The Barbie doll's inclusion in the 2014 Sports Illustrated Swimsuit issue has sparked a heated debate over body image and eating disorders.

Sports Illustrated unveiled its cover girls for the 2014 Swimsuit Issue: Supermodels Nina Agdal, Lily Aldridge and Chrissy Teigen (all of whom are also Victoria's Secret models).

For SI's 50th anniversary issue, Barbie is featured alongside Christie Brinkley and Brooklyn Decker as part of an ad campaign called "Unapologetic."

For the campaign, Barbie appears on the cover of 1,000 issues for the New York Toy Fair, which kicks off Feb. 16. The move is a blatant marketing stunt to boost Barbie's sagging sales, which have plummeted 13% worldwide.

Mattel, the global toy giant which makes the Barbie doll, is aware that Barbie's unrealistically skinny body measurements have fueled divisive debates. Critics say the doll promotes poor body image, anorexia and bulimia among young girls.
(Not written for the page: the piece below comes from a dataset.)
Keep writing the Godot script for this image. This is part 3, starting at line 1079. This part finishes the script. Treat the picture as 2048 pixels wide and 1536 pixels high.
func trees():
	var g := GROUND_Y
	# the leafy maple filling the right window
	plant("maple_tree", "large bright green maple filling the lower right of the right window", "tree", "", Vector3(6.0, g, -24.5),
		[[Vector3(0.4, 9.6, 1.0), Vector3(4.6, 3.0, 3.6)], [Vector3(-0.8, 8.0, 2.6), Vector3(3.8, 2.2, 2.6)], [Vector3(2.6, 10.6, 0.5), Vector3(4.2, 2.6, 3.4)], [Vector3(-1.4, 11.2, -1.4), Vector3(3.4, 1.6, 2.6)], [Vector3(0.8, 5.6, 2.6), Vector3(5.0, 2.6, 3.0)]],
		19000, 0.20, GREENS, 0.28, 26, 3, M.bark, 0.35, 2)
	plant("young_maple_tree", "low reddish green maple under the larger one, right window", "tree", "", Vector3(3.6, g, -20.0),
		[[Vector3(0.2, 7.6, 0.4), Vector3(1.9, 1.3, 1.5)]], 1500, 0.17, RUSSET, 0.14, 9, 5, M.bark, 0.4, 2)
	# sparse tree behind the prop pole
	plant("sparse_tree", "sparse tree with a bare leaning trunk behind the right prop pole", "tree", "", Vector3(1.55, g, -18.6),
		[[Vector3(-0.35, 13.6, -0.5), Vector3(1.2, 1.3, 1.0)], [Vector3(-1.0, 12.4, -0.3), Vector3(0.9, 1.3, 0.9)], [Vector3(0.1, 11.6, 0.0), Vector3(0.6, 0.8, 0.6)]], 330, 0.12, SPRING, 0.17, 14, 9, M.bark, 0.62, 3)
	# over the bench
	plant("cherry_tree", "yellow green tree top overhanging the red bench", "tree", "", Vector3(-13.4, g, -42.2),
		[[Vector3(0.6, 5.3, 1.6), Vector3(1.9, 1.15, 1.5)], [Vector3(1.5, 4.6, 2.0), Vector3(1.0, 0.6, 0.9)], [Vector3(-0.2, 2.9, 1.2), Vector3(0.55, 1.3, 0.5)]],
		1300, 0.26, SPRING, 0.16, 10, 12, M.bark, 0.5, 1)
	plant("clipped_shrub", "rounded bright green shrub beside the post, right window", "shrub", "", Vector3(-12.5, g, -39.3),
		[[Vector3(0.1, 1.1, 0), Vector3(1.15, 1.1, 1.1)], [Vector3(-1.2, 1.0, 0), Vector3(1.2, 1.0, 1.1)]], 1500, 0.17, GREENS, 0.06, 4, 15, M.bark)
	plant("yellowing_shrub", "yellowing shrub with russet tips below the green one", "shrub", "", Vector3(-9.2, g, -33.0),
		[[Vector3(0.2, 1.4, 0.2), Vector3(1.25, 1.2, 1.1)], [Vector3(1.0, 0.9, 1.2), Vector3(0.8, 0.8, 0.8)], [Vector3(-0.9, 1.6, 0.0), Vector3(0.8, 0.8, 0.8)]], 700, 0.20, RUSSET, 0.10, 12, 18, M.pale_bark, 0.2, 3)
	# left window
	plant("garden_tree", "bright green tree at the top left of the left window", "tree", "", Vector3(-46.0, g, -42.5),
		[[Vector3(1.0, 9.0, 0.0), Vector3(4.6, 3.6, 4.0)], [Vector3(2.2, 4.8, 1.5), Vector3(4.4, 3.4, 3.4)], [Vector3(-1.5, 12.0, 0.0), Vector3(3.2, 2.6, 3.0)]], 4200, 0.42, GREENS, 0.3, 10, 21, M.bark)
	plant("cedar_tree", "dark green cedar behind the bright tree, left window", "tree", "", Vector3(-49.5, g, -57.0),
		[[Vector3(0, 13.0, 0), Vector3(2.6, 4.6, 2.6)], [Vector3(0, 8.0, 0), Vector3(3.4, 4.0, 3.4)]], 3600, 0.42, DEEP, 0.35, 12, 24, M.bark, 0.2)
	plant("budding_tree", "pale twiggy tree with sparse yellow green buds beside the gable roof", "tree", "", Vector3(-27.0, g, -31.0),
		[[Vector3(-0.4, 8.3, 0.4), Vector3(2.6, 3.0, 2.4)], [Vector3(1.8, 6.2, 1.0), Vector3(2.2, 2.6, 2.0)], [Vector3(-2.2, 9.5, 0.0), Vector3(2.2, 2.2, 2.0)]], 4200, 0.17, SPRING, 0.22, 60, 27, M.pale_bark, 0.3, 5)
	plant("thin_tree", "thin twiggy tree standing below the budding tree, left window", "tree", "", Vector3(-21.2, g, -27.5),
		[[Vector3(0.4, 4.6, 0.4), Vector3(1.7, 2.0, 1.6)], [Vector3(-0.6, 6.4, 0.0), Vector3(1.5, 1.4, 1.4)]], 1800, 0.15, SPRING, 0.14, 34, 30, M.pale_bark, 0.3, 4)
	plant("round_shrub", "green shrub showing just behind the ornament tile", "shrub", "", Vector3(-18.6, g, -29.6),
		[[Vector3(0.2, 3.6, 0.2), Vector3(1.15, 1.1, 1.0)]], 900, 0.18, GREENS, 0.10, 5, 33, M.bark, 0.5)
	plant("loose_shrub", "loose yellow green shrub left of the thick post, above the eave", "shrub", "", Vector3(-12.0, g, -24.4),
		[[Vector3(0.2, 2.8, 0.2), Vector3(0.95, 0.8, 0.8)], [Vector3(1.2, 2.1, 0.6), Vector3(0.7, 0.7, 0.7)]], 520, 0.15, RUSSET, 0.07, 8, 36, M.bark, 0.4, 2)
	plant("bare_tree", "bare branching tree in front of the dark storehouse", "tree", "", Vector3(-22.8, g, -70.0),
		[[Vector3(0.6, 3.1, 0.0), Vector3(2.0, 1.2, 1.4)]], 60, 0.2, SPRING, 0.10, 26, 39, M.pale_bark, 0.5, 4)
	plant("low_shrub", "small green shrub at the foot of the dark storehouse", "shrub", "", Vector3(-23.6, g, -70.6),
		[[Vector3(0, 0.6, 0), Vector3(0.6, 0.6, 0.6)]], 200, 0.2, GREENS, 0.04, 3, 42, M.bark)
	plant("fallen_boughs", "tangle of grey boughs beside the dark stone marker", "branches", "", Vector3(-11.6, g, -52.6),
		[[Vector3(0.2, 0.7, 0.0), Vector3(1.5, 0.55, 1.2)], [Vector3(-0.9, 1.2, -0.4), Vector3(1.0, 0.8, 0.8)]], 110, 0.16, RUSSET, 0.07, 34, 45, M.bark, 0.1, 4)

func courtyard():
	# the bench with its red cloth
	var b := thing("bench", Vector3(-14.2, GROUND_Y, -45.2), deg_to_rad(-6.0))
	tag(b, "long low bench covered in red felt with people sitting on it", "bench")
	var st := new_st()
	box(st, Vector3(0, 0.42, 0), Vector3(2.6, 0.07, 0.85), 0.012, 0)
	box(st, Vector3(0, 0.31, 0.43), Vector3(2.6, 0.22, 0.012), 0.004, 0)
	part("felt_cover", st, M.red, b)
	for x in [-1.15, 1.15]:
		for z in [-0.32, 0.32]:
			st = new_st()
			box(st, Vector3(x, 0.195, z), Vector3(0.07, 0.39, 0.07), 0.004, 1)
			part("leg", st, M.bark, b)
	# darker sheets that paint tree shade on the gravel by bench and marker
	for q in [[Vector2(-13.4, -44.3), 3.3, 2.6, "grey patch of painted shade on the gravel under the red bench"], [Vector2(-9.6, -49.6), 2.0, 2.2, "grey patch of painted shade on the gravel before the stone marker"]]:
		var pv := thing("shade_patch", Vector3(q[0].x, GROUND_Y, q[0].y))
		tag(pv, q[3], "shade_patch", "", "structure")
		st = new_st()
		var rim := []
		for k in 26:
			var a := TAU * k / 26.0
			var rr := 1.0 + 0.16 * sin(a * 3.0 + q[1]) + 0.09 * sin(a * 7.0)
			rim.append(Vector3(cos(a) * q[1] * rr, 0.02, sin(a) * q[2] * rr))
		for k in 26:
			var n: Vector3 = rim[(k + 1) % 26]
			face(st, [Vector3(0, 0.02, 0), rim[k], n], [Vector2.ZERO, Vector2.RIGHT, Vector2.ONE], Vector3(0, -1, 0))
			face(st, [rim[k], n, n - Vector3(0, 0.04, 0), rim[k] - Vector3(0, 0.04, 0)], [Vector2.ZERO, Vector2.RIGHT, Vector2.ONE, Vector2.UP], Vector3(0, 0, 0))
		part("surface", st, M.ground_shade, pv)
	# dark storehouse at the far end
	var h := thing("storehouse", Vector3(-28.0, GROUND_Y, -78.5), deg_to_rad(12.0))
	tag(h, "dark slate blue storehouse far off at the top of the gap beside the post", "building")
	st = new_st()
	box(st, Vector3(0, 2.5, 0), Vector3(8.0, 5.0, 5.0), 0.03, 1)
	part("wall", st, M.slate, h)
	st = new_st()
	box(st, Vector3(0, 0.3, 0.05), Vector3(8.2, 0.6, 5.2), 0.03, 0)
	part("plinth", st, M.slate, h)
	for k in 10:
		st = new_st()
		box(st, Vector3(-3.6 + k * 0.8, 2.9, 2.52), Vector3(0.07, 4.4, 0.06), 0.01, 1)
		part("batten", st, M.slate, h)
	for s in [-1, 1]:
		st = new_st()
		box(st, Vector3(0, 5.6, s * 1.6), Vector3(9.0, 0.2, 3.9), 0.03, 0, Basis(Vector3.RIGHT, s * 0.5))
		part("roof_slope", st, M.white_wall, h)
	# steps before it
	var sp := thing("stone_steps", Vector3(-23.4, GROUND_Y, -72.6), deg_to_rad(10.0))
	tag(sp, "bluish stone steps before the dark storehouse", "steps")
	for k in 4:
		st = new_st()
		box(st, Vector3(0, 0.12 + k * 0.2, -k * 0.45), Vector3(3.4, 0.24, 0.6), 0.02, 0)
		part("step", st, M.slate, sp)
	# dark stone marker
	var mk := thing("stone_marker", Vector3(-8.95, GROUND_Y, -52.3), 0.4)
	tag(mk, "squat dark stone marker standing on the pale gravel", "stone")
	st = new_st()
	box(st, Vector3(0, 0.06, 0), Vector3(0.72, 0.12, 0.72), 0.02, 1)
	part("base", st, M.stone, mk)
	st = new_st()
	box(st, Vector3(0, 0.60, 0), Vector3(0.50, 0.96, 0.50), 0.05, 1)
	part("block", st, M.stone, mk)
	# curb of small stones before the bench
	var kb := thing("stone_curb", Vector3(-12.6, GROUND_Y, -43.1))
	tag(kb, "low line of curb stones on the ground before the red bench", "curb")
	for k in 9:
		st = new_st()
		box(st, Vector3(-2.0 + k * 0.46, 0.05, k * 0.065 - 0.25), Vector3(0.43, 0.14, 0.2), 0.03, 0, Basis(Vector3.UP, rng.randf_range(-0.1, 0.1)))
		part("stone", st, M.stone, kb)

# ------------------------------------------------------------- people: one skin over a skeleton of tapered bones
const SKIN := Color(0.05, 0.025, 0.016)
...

"Barbie has always been a lightning rod for controversy and opinions," said a Mattel rep. “As a legend herself, and under criticism about her body, posing in the ‘Sports Illustrated Swimsuit’ issue gives Barbie and her fellow legends an opportunity to own who they are, celebrate what they have done, and be unapologetic."

Meanwhile, moms have taken to the Internet to express their concern over Barbie's inclusion in the iconic swimsuit issue, which has historically celebrated stunningly beautiful (human) women with jaw-dropping bodies. The blog Mommyish slammed the move:

Too bad if your kid feels sh*tty she’s not tall and blond and perfect like Barbie, because they are all UNAPOLOGETIC. Adding Barbie to the lineup of impossibly gorgeous, airbrushed beauties doesn’t do a lot for the self-esteem of young girls. It just doesn’t."

This isn't the first time Barbie has caused an outcry, and it won't be the last. In December 2013, a photo of a hypothetical plus-sized Barbie doll stirred discussion over obesity, body image, and anorexia.

Critics said a plus-sized doll promotes obesity, while plus-sized women were offended that the heavy Barbie was portrayed looking sloppy, with a double chin.

In July 2013, artist Nickolay Lamm unveiled a 3-D model of a "normal-weight" Barbie, who was shorter and thicker than the typical Barbie doll. Lamm said he undertook the project to address concerns that the current Barbie doll promotes an unhealthy body image and eating disorders among young girls.

If we criticize skinny models, we should at least be open to the possibility that Barbie may negatively influence young girls as well. Furthermore, a realistically proportioned Barbie actually looks pretty good."

Meanwhile, body experts say if Barbie were a real person, she would be 6-feet-tall, weigh an anemic 100 pounds and have a 16-inch waist.